> Data section
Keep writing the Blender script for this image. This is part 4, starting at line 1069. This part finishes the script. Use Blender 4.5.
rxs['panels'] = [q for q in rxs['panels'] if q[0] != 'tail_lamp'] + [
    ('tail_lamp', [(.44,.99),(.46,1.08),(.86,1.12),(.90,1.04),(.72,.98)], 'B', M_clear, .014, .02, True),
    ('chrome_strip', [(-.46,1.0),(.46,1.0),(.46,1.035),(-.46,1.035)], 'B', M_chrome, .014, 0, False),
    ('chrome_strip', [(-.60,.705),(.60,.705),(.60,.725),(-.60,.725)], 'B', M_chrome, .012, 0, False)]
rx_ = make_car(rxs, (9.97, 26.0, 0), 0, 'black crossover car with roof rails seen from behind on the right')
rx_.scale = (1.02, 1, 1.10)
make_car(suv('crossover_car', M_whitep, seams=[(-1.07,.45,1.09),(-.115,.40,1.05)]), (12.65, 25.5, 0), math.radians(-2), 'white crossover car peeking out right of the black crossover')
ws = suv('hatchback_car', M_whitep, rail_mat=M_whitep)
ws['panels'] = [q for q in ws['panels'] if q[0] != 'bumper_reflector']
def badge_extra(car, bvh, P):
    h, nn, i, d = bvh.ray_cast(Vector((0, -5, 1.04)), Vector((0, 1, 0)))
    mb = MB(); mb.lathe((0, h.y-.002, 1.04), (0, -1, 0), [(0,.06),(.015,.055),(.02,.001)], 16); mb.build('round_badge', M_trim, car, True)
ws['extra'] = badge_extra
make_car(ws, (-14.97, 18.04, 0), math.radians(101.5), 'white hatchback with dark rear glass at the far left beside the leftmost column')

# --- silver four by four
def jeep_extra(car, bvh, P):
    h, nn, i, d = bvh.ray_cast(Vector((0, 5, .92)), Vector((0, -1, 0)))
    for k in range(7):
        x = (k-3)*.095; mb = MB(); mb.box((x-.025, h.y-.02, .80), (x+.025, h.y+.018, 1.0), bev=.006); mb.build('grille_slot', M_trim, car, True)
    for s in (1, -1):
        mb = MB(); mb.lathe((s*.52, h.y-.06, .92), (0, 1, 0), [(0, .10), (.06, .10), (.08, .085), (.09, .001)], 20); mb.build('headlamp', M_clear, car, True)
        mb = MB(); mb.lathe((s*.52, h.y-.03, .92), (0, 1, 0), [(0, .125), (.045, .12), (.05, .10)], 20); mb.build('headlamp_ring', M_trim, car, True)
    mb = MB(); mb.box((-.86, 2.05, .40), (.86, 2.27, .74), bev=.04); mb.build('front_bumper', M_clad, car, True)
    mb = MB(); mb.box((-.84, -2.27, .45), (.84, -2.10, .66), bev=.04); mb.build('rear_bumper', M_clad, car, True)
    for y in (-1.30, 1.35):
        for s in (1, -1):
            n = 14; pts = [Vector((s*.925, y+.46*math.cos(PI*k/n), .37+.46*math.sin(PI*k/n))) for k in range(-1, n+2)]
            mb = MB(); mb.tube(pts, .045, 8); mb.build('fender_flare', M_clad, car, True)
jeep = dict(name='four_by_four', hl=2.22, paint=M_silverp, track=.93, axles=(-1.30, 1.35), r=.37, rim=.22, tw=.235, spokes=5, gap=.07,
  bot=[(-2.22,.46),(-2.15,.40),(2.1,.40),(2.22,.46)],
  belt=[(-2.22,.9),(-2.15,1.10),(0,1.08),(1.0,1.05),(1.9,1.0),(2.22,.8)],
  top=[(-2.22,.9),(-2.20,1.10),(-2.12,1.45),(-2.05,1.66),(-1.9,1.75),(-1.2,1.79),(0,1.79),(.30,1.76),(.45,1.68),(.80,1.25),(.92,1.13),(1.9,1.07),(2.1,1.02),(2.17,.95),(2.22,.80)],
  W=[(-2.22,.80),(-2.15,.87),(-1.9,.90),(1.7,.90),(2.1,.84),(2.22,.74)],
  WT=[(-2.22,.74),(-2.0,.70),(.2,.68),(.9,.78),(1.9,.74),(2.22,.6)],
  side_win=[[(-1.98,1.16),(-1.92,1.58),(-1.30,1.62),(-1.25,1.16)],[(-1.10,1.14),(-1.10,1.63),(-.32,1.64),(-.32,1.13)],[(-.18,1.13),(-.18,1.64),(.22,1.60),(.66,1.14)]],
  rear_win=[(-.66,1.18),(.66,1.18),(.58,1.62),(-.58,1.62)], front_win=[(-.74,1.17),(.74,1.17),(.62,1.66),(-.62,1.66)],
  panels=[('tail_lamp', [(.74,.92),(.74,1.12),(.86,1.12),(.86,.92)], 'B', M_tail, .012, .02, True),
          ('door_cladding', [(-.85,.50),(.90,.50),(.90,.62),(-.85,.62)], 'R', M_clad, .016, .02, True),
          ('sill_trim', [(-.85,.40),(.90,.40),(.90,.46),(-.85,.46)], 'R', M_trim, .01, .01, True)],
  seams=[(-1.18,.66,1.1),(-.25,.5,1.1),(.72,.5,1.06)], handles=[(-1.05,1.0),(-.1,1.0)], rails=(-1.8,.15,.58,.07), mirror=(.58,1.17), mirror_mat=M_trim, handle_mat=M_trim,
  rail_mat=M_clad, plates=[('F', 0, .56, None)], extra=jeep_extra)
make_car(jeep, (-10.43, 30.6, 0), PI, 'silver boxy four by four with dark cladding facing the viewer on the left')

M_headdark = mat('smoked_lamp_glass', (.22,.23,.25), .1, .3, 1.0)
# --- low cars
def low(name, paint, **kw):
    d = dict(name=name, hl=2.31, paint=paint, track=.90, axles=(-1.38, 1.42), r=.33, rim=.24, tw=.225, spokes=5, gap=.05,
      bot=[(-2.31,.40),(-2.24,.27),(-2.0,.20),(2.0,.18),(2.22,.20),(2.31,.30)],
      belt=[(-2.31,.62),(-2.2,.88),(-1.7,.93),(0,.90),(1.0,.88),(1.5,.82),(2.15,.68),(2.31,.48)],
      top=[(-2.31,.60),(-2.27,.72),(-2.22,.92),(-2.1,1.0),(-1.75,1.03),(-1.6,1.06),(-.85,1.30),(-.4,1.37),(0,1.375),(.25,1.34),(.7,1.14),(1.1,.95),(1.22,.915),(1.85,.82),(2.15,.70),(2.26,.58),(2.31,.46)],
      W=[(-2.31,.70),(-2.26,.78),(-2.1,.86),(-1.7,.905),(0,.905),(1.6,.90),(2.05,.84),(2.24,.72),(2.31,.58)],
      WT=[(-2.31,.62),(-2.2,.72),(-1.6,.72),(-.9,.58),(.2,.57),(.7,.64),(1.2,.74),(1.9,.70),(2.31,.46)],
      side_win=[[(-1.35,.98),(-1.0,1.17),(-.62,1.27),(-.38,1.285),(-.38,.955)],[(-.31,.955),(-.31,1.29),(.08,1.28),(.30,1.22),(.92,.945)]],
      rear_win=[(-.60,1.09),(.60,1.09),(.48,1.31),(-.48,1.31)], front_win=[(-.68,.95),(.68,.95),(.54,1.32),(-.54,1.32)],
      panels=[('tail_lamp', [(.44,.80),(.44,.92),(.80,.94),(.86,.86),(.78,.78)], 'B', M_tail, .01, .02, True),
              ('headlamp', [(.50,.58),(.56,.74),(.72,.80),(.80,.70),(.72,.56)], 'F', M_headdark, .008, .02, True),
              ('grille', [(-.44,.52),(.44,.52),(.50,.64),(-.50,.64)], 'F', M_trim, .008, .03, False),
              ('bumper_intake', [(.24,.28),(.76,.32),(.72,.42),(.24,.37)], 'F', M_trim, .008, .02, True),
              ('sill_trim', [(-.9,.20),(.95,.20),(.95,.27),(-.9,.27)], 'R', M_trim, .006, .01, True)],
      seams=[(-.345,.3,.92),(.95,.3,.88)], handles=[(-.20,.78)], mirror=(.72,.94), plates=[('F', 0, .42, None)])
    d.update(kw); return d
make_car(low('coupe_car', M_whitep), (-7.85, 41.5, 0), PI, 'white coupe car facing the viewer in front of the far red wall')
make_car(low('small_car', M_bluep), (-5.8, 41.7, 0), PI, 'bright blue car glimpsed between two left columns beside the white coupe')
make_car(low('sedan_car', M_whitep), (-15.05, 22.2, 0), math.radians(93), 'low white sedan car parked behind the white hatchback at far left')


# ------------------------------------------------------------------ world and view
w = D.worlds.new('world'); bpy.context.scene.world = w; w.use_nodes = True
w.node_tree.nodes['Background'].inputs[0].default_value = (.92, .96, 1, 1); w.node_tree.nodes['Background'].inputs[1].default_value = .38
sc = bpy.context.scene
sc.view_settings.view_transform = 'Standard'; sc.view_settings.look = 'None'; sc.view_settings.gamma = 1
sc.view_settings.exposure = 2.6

> Work required
In the listing above, reproduce the first line and each one after it through the line that contains "make_car(ws, (-14.97, 18.04, 0), math.radians(101.5), 'white".

> Exercise answer
Keep writing the Blender script for this image. This is part 4, starting at line 1069. This part finishes the script. Use Blender 4.5.
rxs['panels'] = [q for q in rxs['panels'] if q[0] != 'tail_lamp'] + [
    ('tail_lamp', [(.44,.99),(.46,1.08),(.86,1.12),(.90,1.04),(.72,.98)], 'B', M_clear, .014, .02, True),
    ('chrome_strip', [(-.46,1.0),(.46,1.0),(.46,1.035),(-.46,1.035)], 'B', M_chrome, .014, 0, False),
    ('chrome_strip', [(-.60,.705),(.60,.705),(.60,.725),(-.60,.725)], 'B', M_chrome, .012, 0, False)]
rx_ = make_car(rxs, (9.97, 26.0, 0), 0, 'black crossover car with roof rails seen from behind on the right')
rx_.scale = (1.02, 1, 1.10)
make_car(suv('crossover_car', M_whitep, seams=[(-1.07,.45,1.09),(-.115,.40,1.05)]), (12.65, 25.5, 0), math.radians(-2), 'white crossover car peeking out right of the black crossover')
ws = suv('hatchback_car', M_whitep, rail_mat=M_whitep)
ws['panels'] = [q for q in ws['panels'] if q[0] != 'bumper_reflector']
def badge_extra(car, bvh, P):
    h, nn, i, d = bvh.ray_cast(Vector((0, -5, 1.04)), Vector((0, 1, 0)))
    mb = MB(); mb.lathe((0, h.y-.002, 1.04), (0, -1, 0), [(0,.06),(.015,.055),(.02,.001)], 16); mb.build('round_badge', M_trim, car, True)
ws['extra'] = badge_extra
make_car(ws, (-14.97, 18.04, 0), math.radians(101.5), 'white hatchback with dark rear glass at the far left beside the leftmost column')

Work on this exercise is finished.